─── Dataset content ───

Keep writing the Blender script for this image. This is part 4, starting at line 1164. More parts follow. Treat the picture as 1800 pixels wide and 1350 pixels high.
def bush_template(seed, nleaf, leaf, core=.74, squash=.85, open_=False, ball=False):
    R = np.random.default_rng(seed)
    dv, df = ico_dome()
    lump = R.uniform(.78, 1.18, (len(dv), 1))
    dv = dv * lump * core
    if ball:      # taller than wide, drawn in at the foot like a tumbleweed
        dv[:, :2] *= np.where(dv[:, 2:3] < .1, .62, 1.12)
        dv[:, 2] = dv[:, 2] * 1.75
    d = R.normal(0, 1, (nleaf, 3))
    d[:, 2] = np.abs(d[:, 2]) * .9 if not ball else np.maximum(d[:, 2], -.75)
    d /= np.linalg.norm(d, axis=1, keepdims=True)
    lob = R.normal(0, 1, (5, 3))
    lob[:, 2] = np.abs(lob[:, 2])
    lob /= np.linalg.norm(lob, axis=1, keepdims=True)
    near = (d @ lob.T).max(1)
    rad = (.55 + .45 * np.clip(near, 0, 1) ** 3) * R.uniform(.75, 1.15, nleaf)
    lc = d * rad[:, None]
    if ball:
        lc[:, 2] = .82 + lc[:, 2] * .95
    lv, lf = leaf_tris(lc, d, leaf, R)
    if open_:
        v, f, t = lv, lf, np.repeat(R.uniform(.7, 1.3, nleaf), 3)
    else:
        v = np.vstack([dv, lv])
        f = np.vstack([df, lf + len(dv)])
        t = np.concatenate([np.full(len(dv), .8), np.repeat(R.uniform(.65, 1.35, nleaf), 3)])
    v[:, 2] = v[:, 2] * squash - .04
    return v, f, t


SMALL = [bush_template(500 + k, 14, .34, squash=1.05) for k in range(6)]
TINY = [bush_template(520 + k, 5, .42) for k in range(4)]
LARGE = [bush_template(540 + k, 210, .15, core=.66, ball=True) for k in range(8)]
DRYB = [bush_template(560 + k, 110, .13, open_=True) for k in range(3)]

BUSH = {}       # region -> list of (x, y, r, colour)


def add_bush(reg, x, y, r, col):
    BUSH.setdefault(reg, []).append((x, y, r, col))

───

* [Short exercise]: Scan the material above. Return every line containing the string "wide".

* [Answer]:
Keep writing the Blender script for this image. This is part 4, starting at line 1164. More parts follow. Treat the picture as 1800 pixels wide and 1350 pixels high.
    if ball:      # taller than wide, drawn in at the foot like a tumbleweed